**Records to process**
....

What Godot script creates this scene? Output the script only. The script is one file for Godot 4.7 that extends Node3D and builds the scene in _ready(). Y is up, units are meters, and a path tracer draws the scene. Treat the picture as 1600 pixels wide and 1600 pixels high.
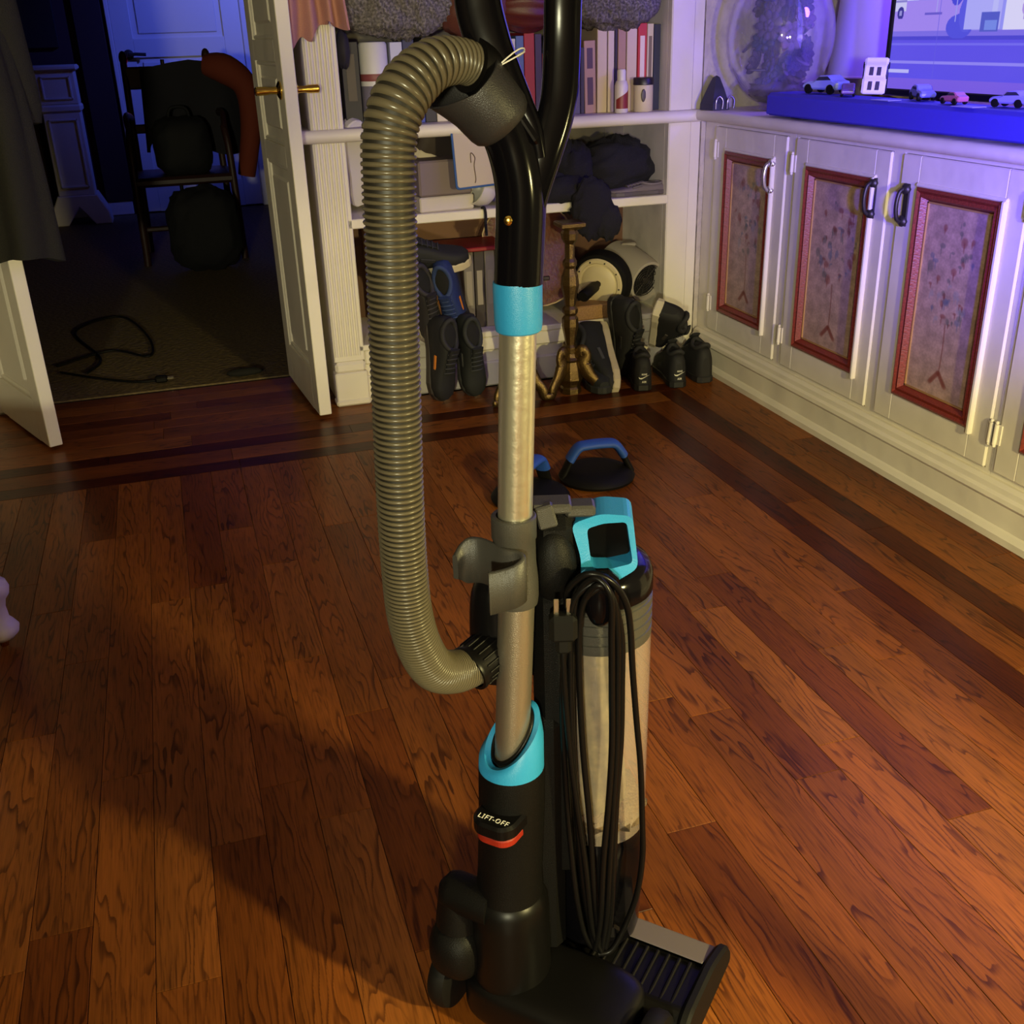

....

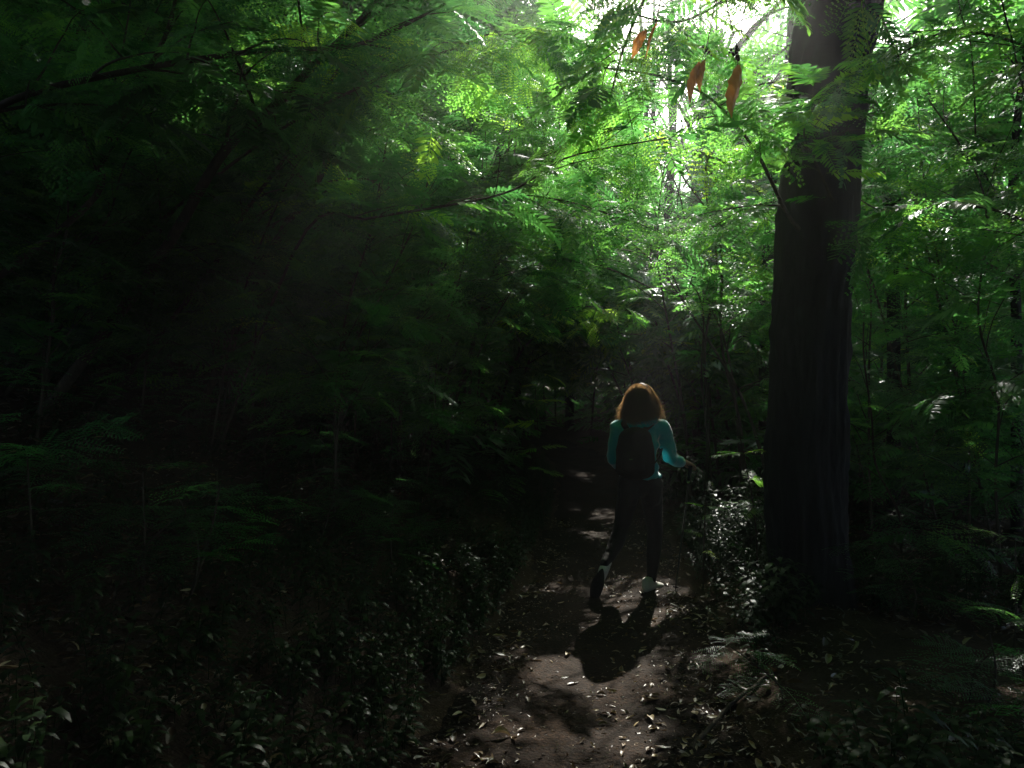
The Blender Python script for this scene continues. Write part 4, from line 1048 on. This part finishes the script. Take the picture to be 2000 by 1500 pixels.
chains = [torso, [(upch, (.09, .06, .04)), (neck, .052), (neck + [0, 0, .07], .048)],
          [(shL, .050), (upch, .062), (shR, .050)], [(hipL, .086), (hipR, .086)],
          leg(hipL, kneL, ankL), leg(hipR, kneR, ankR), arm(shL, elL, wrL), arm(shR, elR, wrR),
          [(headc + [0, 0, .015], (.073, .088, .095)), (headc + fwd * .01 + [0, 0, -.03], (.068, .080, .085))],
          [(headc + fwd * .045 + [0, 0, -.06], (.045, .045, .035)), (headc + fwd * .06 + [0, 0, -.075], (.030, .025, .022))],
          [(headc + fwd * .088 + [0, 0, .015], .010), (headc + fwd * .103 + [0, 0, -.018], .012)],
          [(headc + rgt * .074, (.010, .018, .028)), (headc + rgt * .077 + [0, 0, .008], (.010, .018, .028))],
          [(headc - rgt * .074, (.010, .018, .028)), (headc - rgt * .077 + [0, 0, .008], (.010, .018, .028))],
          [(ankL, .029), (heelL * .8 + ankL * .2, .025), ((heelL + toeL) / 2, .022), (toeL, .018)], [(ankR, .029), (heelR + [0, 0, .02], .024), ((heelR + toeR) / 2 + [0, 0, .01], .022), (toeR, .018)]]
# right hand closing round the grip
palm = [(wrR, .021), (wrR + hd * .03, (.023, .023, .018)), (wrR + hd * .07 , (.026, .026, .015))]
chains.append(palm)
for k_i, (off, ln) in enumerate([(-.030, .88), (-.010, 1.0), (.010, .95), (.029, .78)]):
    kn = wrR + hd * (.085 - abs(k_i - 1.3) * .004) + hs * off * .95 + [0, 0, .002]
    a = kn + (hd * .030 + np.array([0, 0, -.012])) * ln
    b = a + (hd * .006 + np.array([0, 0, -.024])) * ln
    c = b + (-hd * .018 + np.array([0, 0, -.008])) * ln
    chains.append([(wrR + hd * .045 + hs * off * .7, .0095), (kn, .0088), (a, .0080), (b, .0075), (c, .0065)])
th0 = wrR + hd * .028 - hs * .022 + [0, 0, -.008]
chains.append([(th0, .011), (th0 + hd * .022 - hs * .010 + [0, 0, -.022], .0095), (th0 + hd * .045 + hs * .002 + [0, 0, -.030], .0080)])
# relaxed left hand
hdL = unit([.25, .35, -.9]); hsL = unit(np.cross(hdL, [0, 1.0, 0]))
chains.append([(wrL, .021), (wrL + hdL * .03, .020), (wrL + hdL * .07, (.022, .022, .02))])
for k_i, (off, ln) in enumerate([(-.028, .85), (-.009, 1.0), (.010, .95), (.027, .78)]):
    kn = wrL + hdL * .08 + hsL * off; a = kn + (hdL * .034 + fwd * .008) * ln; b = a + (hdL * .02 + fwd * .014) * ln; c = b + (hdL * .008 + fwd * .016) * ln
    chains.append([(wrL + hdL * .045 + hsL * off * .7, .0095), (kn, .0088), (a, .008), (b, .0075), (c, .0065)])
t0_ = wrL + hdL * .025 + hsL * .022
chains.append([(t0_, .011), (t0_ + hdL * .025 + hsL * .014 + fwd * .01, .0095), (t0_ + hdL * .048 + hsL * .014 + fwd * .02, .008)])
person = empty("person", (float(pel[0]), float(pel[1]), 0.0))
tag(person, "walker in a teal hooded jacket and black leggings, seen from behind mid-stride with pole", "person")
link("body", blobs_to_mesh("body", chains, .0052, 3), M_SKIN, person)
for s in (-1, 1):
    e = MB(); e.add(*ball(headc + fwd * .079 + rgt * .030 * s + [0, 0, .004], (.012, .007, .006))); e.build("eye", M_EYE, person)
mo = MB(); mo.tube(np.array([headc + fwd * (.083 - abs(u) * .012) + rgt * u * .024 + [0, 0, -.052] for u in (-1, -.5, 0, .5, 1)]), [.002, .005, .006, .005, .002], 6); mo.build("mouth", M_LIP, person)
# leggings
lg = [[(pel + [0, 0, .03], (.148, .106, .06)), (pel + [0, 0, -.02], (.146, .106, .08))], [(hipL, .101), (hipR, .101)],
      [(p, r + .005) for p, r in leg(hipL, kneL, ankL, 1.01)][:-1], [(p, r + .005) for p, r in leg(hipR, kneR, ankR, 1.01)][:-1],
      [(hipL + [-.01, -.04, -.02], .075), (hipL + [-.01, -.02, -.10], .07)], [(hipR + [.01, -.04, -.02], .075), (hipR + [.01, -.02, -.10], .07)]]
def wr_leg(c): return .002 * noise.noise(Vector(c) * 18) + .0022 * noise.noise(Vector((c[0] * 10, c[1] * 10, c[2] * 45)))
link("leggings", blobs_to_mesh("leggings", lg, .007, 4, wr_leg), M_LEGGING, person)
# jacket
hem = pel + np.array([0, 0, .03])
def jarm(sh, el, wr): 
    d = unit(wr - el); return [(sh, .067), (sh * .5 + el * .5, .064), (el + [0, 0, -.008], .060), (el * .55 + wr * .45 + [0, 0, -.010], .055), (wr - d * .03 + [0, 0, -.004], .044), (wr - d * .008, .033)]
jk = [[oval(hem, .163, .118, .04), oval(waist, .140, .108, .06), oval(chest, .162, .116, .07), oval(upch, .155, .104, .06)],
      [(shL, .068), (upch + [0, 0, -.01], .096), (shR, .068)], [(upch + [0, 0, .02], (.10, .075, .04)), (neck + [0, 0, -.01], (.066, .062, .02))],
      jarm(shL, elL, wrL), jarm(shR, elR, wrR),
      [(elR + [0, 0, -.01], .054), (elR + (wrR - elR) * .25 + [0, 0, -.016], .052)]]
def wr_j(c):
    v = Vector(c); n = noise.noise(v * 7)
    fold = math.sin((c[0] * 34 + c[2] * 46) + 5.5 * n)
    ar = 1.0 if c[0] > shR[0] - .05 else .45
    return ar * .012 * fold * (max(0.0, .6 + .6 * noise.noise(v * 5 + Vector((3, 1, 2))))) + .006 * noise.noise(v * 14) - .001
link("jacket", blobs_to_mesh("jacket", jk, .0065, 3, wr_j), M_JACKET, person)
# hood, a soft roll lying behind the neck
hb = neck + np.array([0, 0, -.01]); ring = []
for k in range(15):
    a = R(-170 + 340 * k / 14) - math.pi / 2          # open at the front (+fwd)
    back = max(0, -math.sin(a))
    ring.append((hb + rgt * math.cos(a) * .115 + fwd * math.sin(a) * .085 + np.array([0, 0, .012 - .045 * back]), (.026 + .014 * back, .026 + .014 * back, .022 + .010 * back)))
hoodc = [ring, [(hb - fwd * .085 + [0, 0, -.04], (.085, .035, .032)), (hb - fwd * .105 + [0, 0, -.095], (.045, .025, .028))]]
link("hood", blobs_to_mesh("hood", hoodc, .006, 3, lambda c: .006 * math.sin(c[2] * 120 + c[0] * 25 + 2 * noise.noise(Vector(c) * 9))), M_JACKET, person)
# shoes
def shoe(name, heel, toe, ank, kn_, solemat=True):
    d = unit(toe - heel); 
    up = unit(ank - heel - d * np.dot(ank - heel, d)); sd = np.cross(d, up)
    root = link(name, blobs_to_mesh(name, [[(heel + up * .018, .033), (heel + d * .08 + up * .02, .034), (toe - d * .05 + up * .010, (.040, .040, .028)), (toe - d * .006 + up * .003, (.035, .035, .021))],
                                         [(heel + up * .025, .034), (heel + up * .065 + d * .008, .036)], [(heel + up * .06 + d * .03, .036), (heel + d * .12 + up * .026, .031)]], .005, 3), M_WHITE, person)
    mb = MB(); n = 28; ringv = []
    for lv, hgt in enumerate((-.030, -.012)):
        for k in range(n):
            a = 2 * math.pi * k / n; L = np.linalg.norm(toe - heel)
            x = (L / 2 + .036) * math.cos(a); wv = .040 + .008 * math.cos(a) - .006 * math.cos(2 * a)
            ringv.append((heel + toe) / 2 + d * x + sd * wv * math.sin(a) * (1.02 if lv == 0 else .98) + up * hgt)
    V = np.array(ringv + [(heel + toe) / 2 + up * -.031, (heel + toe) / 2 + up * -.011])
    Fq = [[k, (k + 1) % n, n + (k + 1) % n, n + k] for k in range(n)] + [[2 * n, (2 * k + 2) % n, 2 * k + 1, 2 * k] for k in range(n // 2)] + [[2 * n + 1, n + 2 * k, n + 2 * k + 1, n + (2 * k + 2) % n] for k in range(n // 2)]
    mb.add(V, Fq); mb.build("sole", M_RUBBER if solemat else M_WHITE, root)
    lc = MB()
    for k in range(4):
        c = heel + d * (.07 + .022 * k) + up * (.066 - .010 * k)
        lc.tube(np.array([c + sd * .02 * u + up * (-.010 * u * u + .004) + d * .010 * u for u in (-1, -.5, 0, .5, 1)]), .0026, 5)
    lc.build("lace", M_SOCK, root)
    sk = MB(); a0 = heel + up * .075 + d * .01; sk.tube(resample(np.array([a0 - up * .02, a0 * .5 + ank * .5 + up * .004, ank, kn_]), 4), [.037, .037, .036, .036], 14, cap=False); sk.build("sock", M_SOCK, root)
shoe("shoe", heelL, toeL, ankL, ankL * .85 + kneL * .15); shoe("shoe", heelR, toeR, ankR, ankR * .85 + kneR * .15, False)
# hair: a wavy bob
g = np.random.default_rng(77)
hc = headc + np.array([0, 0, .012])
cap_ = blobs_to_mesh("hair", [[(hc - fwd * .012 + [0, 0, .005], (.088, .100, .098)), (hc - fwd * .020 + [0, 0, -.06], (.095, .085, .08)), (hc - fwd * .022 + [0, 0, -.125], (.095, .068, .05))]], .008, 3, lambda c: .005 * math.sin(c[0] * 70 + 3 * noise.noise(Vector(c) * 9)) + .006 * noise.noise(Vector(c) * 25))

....

**The request**
In the records above, how many lines contain the string "pixels"? State that number only.

**Problem solution**
2